Texas Universities Use AI To Rewrite How Classes Talk About Race

Texas has been ground zero for the GOP’s assault on higher education over concerns about DEI initiatives, as well as gender and race “ideology.” Texas A&M made headlines earlier this year when it announced that a professor was fired for teaching “improper gender ideology.” In addition to firing the professor, the school has also begun implementing AI to rewrite course descriptions and syllabuses with mixed results.
According to AP, Texas A&M System’s chief strategy officer, Korry Castillo, told school officials that each time she asked the AI tool to find courses on feminism, she would get a different set of results. “Either the tool is learning from my previous queries, or we need to fine-tune our requests to get the best results,” Castillo wrote in her email. The effort comes after Texas A&M announced a new rule requiring professors to obtain permission from the school president to teach about race and gender.
Officials at Texas State University have similarly used AI tools to rewrite their syllabuses. Intro to Diversity, Social Inequality, Freedom in America, Southwest in Film, and Chinese-English Translation were among the classes the tool flagged as needing a name change to appear more neutral.
I just…how do you make “Chinese-English Translation” any more neutral? It sounds like a literal description of what the class is about. Republicans have spent a decade talking about how liberals are so easily offended, but we weren’t telling colleges that simply acknowledging the existence of Chinese people is an ideological act.
“I’m not convinced this is about serving students or cleaning up syllabuses,” Chris Gilliard, co-director of the Critical Internet Studies Institute, told AP. “This looks like a project to control education and remove it from professors and put it into the hands of administrators and legislatures.”
While obviously these are deeply incurious people by virtue of the racism, homophobia, and sexism inherent in these policies, the laziness is what’s striking to me. Instead of building a task force of people to implement these admittedly lame changes, they’re relying on a technology whose flaws are widely known.
AI in its current state isn’t an actual, synthetic intelligence; it’s simply a large language model. Everything AI “knows” is through scraping data from preexisting sources.
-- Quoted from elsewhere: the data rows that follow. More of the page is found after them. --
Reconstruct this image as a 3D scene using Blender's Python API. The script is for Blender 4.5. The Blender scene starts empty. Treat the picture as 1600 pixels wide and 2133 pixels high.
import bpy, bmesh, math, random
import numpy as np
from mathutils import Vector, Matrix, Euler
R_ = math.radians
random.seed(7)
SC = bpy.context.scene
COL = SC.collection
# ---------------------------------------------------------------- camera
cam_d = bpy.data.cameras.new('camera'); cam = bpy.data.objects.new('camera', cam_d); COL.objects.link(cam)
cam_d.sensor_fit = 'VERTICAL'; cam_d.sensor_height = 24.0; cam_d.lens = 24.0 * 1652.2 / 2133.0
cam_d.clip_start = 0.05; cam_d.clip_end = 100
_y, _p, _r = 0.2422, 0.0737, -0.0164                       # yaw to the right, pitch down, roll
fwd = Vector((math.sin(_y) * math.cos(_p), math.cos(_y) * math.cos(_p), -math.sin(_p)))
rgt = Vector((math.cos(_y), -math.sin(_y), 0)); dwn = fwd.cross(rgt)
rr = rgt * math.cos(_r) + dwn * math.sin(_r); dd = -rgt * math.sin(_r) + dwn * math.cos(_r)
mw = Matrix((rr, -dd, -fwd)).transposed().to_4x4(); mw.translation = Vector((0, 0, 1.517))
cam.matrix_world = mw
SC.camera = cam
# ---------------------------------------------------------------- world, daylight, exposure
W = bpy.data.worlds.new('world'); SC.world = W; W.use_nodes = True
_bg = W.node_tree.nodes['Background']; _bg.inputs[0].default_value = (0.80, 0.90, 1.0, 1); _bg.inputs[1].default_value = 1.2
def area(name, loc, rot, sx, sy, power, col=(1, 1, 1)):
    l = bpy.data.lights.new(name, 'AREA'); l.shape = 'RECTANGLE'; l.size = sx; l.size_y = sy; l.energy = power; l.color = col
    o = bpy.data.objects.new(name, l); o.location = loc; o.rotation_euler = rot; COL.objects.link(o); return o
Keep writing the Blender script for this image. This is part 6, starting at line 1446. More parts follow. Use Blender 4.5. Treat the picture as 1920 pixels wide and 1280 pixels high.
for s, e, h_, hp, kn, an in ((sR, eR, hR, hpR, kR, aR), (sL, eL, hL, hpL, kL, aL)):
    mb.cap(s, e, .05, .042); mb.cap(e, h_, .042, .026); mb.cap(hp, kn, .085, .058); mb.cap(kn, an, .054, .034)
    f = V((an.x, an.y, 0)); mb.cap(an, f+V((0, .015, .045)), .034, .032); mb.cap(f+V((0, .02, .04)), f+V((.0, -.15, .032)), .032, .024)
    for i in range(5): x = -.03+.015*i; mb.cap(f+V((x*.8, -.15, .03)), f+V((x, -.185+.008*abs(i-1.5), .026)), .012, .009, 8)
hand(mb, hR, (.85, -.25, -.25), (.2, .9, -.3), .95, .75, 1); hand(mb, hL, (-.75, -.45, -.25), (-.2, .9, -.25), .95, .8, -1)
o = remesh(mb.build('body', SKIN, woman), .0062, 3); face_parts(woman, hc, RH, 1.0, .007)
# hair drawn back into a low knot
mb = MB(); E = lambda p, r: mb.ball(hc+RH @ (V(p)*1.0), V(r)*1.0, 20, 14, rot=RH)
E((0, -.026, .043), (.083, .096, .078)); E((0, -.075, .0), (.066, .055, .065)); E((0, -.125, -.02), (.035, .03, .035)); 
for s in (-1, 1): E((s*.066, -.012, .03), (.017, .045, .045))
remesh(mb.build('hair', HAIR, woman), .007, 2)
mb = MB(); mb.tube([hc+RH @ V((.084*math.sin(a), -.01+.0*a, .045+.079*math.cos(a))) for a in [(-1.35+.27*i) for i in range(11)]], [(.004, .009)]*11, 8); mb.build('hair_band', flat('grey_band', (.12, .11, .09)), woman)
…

They’re using a program that can’t even deliver accurate food recipes to dictate their syllabuses and course descriptions.
“These systems are fundamentally systems for repeatedly answering the question ‘what is the likely next word’ and that’s it,” Emily Bender, a computational linguist at the University of Washington, told AP “The sequence of words that comes out looks like the kind of thing you would expect in that context, but it is not based on reason or understanding or looking at information.”
Another point of concern is the shadowy nature of the terms used for the AI tool. School officials didn’t provide AP a list of the terms being searched, and Castillo said she would only share the terms with staff in person or over the phone. If you’re actually doing a good thing, you wouldn’t need to be shady about what terms you’re using.
Both the audits themselves and the usage of AI have left faculty members at the schools upset about what they believe is a loss of autonomy in how they teach. “I love what I do, and it’s very sad to see the core of what I do being undermined in this way,” Aimee Villarreal, an assistant professor of anthropology and president of Texas State’s American Association of University Professors chapter, told AP. Villarreal added that faculty have been pressured to comply with the changes or risk having their classes delisted ahead of the Spring semester.
T. Philip Nichols, a Baylor University professor, told AP that Texas’ use of AI in this way represents a larger threat to higher education. “This is a kind of de-professionalizing of what we do in classrooms, where we’re narrowing the horizon of what’s possible,” he said. “And I think once we give that up, that’s like giving up the whole game. That’s the whole purpose of why universities exist.”